*Requirement*.
Your task is to print all of the material verbatim.

*Provided material*.

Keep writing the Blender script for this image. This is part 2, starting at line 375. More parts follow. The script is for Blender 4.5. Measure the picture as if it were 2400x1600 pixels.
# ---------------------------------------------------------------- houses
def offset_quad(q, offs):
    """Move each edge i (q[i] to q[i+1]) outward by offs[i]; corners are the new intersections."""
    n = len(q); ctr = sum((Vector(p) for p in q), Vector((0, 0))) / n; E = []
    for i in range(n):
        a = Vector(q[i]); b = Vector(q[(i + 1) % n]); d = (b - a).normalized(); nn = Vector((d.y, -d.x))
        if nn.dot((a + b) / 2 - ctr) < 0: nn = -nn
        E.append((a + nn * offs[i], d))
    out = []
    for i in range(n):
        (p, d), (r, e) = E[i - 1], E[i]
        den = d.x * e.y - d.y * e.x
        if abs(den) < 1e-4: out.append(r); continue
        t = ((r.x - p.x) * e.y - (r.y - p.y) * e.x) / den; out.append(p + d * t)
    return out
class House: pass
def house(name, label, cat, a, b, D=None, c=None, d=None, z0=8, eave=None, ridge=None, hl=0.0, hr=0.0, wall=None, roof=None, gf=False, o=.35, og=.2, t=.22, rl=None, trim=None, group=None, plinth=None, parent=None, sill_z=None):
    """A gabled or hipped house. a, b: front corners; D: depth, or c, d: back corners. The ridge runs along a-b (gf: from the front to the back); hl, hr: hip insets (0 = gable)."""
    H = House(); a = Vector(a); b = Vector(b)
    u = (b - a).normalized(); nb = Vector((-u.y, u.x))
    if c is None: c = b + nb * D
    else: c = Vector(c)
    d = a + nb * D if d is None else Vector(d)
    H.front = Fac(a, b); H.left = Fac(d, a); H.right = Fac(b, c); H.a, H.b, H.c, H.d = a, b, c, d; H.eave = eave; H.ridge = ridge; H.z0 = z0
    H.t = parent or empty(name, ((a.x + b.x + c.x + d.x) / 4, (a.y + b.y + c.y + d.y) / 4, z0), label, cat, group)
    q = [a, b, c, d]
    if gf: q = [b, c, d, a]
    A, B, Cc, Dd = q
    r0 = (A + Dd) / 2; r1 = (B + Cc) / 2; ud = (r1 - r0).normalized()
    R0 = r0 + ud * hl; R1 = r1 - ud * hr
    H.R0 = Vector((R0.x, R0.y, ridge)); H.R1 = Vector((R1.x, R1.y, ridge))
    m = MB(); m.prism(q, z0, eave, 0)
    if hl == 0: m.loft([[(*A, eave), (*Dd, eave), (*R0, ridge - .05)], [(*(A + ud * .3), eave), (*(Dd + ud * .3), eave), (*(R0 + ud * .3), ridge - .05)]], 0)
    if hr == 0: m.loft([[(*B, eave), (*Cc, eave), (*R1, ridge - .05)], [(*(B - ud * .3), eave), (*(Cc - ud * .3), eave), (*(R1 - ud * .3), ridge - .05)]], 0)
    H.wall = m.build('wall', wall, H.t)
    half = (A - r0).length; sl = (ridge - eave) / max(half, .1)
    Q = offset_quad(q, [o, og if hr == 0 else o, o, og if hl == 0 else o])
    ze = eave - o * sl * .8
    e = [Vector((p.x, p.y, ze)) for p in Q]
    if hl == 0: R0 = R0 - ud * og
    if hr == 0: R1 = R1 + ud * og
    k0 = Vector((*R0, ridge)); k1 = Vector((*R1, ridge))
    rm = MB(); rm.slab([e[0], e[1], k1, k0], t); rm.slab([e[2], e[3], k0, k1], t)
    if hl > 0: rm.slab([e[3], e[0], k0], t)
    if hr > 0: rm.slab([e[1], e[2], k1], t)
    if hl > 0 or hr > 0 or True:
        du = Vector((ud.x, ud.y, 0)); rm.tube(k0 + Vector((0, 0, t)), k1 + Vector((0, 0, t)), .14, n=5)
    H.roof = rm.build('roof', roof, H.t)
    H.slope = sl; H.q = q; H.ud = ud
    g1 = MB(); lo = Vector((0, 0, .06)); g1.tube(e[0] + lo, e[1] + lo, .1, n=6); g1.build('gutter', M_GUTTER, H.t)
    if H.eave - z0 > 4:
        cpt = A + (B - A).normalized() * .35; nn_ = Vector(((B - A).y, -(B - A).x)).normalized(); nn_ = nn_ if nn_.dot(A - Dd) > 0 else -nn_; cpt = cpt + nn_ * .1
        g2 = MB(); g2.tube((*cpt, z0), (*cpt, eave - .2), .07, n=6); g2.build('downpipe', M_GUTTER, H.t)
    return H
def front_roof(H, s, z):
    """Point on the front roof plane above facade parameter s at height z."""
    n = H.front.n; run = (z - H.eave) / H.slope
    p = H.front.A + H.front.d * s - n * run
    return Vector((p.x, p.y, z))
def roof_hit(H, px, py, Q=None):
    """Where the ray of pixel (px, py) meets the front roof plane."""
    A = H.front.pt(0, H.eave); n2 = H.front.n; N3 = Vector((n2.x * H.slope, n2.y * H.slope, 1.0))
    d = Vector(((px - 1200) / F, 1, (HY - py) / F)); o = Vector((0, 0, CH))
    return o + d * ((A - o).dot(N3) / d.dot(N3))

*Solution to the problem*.
Keep writing the Blender script for this image. This is part 2, starting at line 375. More parts follow. The script is for Blender 4.5. Measure the picture as if it were 2400x1600 pixels.
# ---------------------------------------------------------------- houses
def offset_quad(q, offs):
    """Move each edge i (q[i] to q[i+1]) outward by offs[i]; corners are the new intersections."""
    n = len(q); ctr = sum((Vector(p) for p in q), Vector((0, 0))) / n; E = []
    for i in range(n):
        a = Vector(q[i]); b = Vector(q[(i + 1) % n]); d = (b - a).normalized(); nn = Vector((d.y, -d.x))
        if nn.dot((a + b) / 2 - ctr) < 0: nn = -nn
        E.append((a + nn * offs[i], d))
    out = []
    for i in range(n):
        (p, d), (r, e) = E[i - 1], E[i]
        den = d.x * e.y - d.y * e.x
        if abs(den) < 1e-4: out.append(r); continue
        t = ((r.x - p.x) * e.y - (r.y - p.y) * e.x) / den; out.append(p + d * t)
    return out
class House: pass
def house(name, label, cat, a, b, D=None, c=None, d=None, z0=8, eave=None, ridge=None, hl=0.0, hr=0.0, wall=None, roof=None, gf=False, o=.35, og=.2, t=.22, rl=None, trim=None, group=None, plinth=None, parent=None, sill_z=None):
    """A gabled or hipped house. a, b: front corners; D: depth, or c, d: back corners. The ridge runs along a-b (gf: from the front to the back); hl, hr: hip insets (0 = gable)."""
    H = House(); a = Vector(a); b = Vector(b)
    u = (b - a).normalized(); nb = Vector((-u.y, u.x))
    if c is None: c = b + nb * D
    else: c = Vector(c)
    d = a + nb * D if d is None else Vector(d)
    H.front = Fac(a, b); H.left = Fac(d, a); H.right = Fac(b, c); H.a, H.b, H.c, H.d = a, b, c, d; H.eave = eave; H.ridge = ridge; H.z0 = z0
    H.t = parent or empty(name, ((a.x + b.x + c.x + d.x) / 4, (a.y + b.y + c.y + d.y) / 4, z0), label, cat, group)
    q = [a, b, c, d]
    if gf: q = [b, c, d, a]
    A, B, Cc, Dd = q
    r0 = (A + Dd) / 2; r1 = (B + Cc) / 2; ud = (r1 - r0).normalized()
    R0 = r0 + ud * hl; R1 = r1 - ud * hr
    H.R0 = Vector((R0.x, R0.y, ridge)); H.R1 = Vector((R1.x, R1.y, ridge))
    m = MB(); m.prism(q, z0, eave, 0)
    if hl == 0: m.loft([[(*A, eave), (*Dd, eave), (*R0, ridge - .05)], [(*(A + ud * .3), eave), (*(Dd + ud * .3), eave), (*(R0 + ud * .3), ridge - .05)]], 0)
    if hr == 0: m.loft([[(*B, eave), (*Cc, eave), (*R1, ridge - .05)], [(*(B - ud * .3), eave), (*(Cc - ud * .3), eave), (*(R1 - ud * .3), ridge - .05)]], 0)
    H.wall = m.build('wall', wall, H.t)
    half = (A - r0).length; sl = (ridge - eave) / max(half, .1)
    Q = offset_quad(q, [o, og if hr == 0 else o, o, og if hl == 0 else o])
    ze = eave - o * sl * .8
    e = [Vector((p.x, p.y, ze)) for p in Q]
    if hl == 0: R0 = R0 - ud * og
    if hr == 0: R1 = R1 + ud * og
    k0 = Vector((*R0, ridge)); k1 = Vector((*R1, ridge))
    rm = MB(); rm.slab([e[0], e[1], k1, k0], t); rm.slab([e[2], e[3], k0, k1], t)
    if hl > 0: rm.slab([e[3], e[0], k0], t)
    if hr > 0: rm.slab([e[1], e[2], k1], t)
    if hl > 0 or hr > 0 or True:
        du = Vector((ud.x, ud.y, 0)); rm.tube(k0 + Vector((0, 0, t)), k1 + Vector((0, 0, t)), .14, n=5)
    H.roof = rm.build('roof', roof, H.t)
    H.slope = sl; H.q = q; H.ud = ud
    g1 = MB(); lo = Vector((0, 0, .06)); g1.tube(e[0] + lo, e[1] + lo, .1, n=6); g1.build('gutter', M_GUTTER, H.t)
    if H.eave - z0 > 4:
        cpt = A + (B - A).normalized() * .35; nn_ = Vector(((B - A).y, -(B - A).x)).normalized(); nn_ = nn_ if nn_.dot(A - Dd) > 0 else -nn_; cpt = cpt + nn_ * .1
        g2 = MB(); g2.tube((*cpt, z0), (*cpt, eave - .2), .07, n=6); g2.build('downpipe', M_GUTTER, H.t)
    return H
def front_roof(H, s, z):
    """Point on the front roof plane above facade parameter s at height z."""
    n = H.front.n; run = (z - H.eave) / H.slope
    p = H.front.A + H.front.d * s - n * run
    return Vector((p.x, p.y, z))
def roof_hit(H, px, py, Q=None):
    """Where the ray of pixel (px, py) meets the front roof plane."""
    A = H.front.pt(0, H.eave); n2 = H.front.n; N3 = Vector((n2.x * H.slope, n2.y * H.slope, 1.0))
    d = Vector(((px - 1200) / F, 1, (HY - py) / F)); o = Vector((0, 0, CH))
    return o + d * ((A - o).dot(N3) / d.dot(N3))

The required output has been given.